There are two sides to every complaint. There is the complainer and the complained-to or complained-about or complained-against. Pastors get to be the latter often, but don't think for a moment think they are never the former. All of us, pastors or not, tend to think that our complaints are reasonable, but the complaints of those who complain to us or about us or against us are not. Isaiah 53:10a in the NASB says this:
"But the LORD was pleased
To crush Him, putting Him to grief..."
"The LORD" is the Father and "Him" is Jesus Christ, His Son. Did Jesus complain? No. Did He suffer? Yes. Did He ask to be spared the suffering? Yes. Really, didn't He complain? I can't find it. "I thirst" doesn't count. He accepted and submitted Himself willingly to His destiny, including His death, not only as God's will, but as God's pleasure. He died to please His Father BEFORE He died to save us. He obeyed. It seems that complaining - what God's people did in the desert so often, for instance - and obeying are different.
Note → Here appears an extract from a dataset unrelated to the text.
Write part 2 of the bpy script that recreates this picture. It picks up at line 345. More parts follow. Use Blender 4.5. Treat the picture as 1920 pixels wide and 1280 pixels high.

They can be opposed.
If I complain to, about, or against God, I may not be seeing Him or approaching Him as God. (This may not be true in all cases, but consider it.) I may see Him instead as my Heavenly Customer Service Manager. At worst, I may see Him as my servant. Here's an odd problem. If I have a complaint, this means something is wrong. When something is wrong, I need God to be God for me. If I put my complaint between myself and God, it may block me from getting to God at all. But I'm a Christian. This means I can bring my complaints to the Cross. Jesus connects me to God through His Cross. This is where I bring my sin, my bitterness, my anger, my complaints. This is where I bring myself, with His Holy Spirit's help.
In the garden after their sin God asked Adam, "Where are you?" This is the question of complaint and disappointment. We ask it of God when we are disappointed with Him. Our perspective is skewed by our pain. He's right there and we are circumstantially blind to it. God asks it of us when we truly are lost. His perspective is our way out of the pain and its cause. It is manifest in the Cross of Christ and the Christ of the Cross.